Medina Mora said the world's most powerful drug cartels are "melting down" as they engage in turf wars and fight off a nationwide government crackdown.

The government doesn't expect to stop drug trafficking, but hopes to make it so difficult that smugglers no longer use Mexico as their conduit to the United States, he said: "We want to raise the opportunity cost of our country as a route of choice."

He applauded cross-border efforts to arrest more than 700 Sinaloa cartel members in the United States, but called for more U.S. prosecutions of people who sell weapons illegally to the cartels.

He also would like more U.S. efforts to stop drug profits from flowing south to Mexico: Mexico has spent $6.5 billion over the last two years, on top of its normal public security budget, on the fight against drugs, but that falls short of the $10 billion Mexican drug gangs bring in annually, he said.

Mexico has no choice but to press ahead with its fight, he said, predicting that violence will ease.

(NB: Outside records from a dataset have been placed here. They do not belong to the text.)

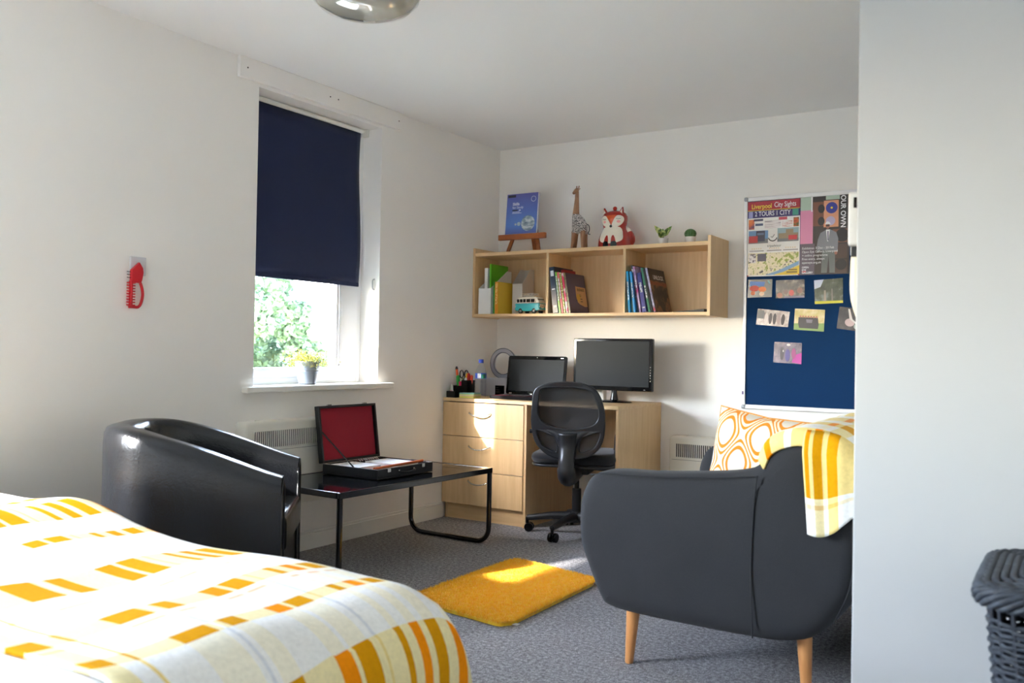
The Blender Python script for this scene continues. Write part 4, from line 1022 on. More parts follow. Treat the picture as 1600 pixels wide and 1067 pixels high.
obj('jar_body', G().lathe(FP + [(0, .208)], (FC[0], FC[1], ST), 48, 1, SY), M_fr, fx, smooth=50)
def patch(name, poly, m, parent=fx, lift=.0012, dens=.006):
    """poly in (offset angle from the front in degrees, height), laid onto the jar"""
    b = bmesh.new(); vs = [b.verts.new((a * .0016, z, 0)) for a, z in poly]; b.faces.new(vs)
    bmesh.ops.triangulate(b, faces=b.faces[:])
    for _ in range(6):
        es = [e for e in b.edges if e.calc_length() > dens]
        if not es: break
        bmesh.ops.subdivide_edges(b, edges=es, cuts=1); bmesh.ops.triangulate(b, faces=b.faces[:])
    b.verts.index_update(); g = G(); vv = []
    for v in b.verts:
        a = radians(-86 + v.co.x / .0016); z = v.co.y; r = fr_at(z) + lift
        vv.append((FC[0] + r * cos(a), FC[1] + r * SY * sin(a), ST + z))
    ff = [tuple(v.index for v in f.verts) for f in b.faces]; b.free()
    g.add(vv, ff); return obj(name, g, m, parent, smooth=180, fixn=False)
patch('forehead', [(-26, .197), (24, .197), (10, .165), (0, .137), (-9, .165)], M_fo, lift=.0010)
for s in (-1, 1):
    patch('cheek_patch', sm2([(s * 26, .194), (s * 54, .190), (s * 62, .168), (s * 50, .142), (s * 22, .124), (s * 2, .128), (s * 9, .160)], 3), M_fw)
    patch('blush', circ(s * 34, .158, 9, 14, .008), M_pk, lift=.0026)
    patch('eyelid', [(s * 22, .1735), (s * 31, .171), (s * 44, .1755), (s * 44, .1775), (s * 31, .1735), (s * 22, .1755)], M_bk, lift=.0026, dens=.02)
    patch('front_leg', sm2([(s * 6, .003), (s * 21, .003), (s * 20, .045), (s * 13, .074), (s * 6, .06)], 3), M_fr, lift=.0034)
    patch('paw', sm2([(s * 5, .003), (s * 23, .003), (s * 22, .034), (s * 6, .034)], 2), M_bk, lift=.005)
patch('bib', sm2([(-44, .125), (44, .125), (50, .08), (44, .045), (20, .028), (0, .024), (-20, .028), (-44, .045), (-50, .08)], 3), M_fw, lift=.0008)
obj('nose', G().ball((FC[0] + .005, FC[1] - .066, ST + .130), (.0085, .006, .0085), 14, 10), M_bk, fx, smooth=180)
lidf = obj('lid', G().lathe([(.0, .236), (.012, .235), (.045, .226), (.066, .217), (.074, .208), (.074, .203), (0, .203)], (FC[0], FC[1], ST), 40, 1, SY), M_fr, fx, smooth=50)
obj('knob', G().ball((FC[0], FC[1], ST + .246), .013, 16, 10), M_fr, lidf, smooth=180)
for s in (-1, 1):
    e_ = obj('ear', G().tube([(FC[0] + s * .048, FC[1] - .018, ST + .200), (FC[0] + s * .056, FC[1] - .02, ST + .225), (FC[0] + s * .062, FC[1] - .02, ST + .249)], [.019, .014, .004], 12, flat=.6), M_fr, fx, smooth=180)
    obj('inner_ear', G().add([(FC[0] + s * .041, FC[1] - .0325, ST + .207), (FC[0] + s * .063, FC[1] - .0325, ST + .207), (FC[0] + s * .061, FC[1] - .0275, ST + .240)], [(0, 1, 2)]), M_fw, e_, solid=.001, fixn=False)
ti = obj('tail', G().tube(smoothpath([(FC[0] + .04, FC[1] + .045, ST + .02), (FC[0] + .088, FC[1] + .03, ST + .045), (FC[0] + .095, FC[1] + .02, ST + .075), (FC[0] + .088, FC[1] + .015, ST + .10)], 4), [.02, .024, .028, .03, .031, .031, .03, .029, .027, .025, .022, .02, .017], 12), M_fr, fx, smooth=180)
obj('tail_tip', G().tube([(FC[0] + .0885, FC[1] + .016, ST + .098), (FC[0] + .081, FC[1] + .012, ST + .118), (FC[0] + .073, FC[1] + .01, ST + .137)], [.0175, .013, .002], 12), M_fw, ti, smooth=180)
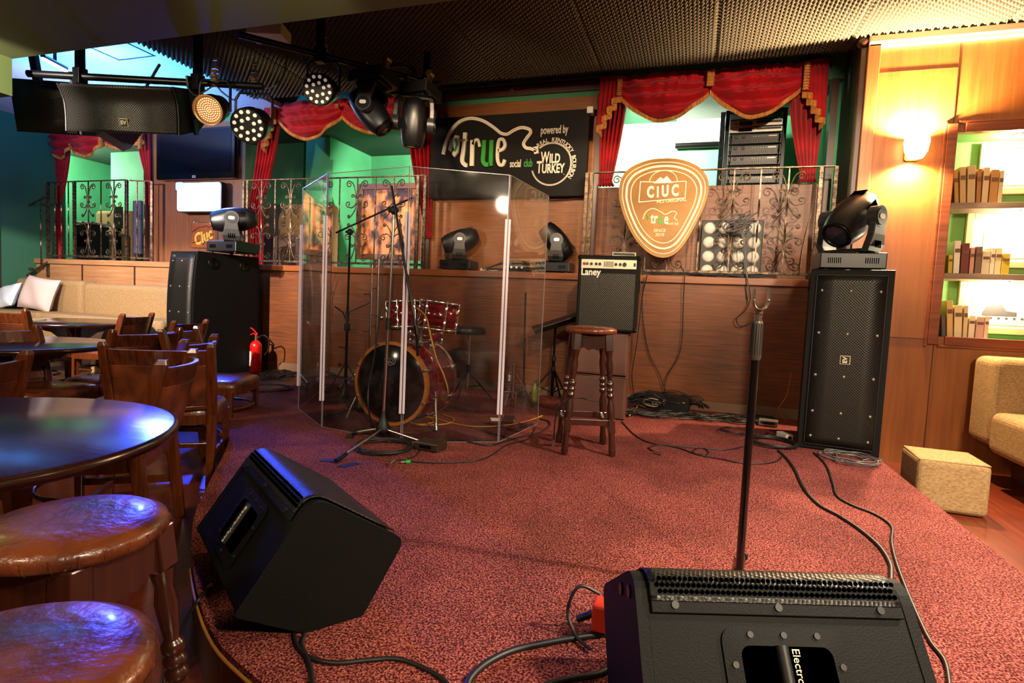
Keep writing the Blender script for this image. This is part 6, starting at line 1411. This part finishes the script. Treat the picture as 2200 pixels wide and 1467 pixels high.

"I believe we are reaching the peak," he said, but added that the government won't achieve its objective "until Mexican citizens feel they have achieved tranquility."

While violence in Tijuana is down sharply from last year, killings have spiked in the largest border city, Ciudad Juarez. The city of 1.3 million across from El Paso, Texas, is now the most worrisome of a number of hotspots, Medina Mora said.

"But this is not reflecting the power of these groups," he said "It is reflecting how they are melting down."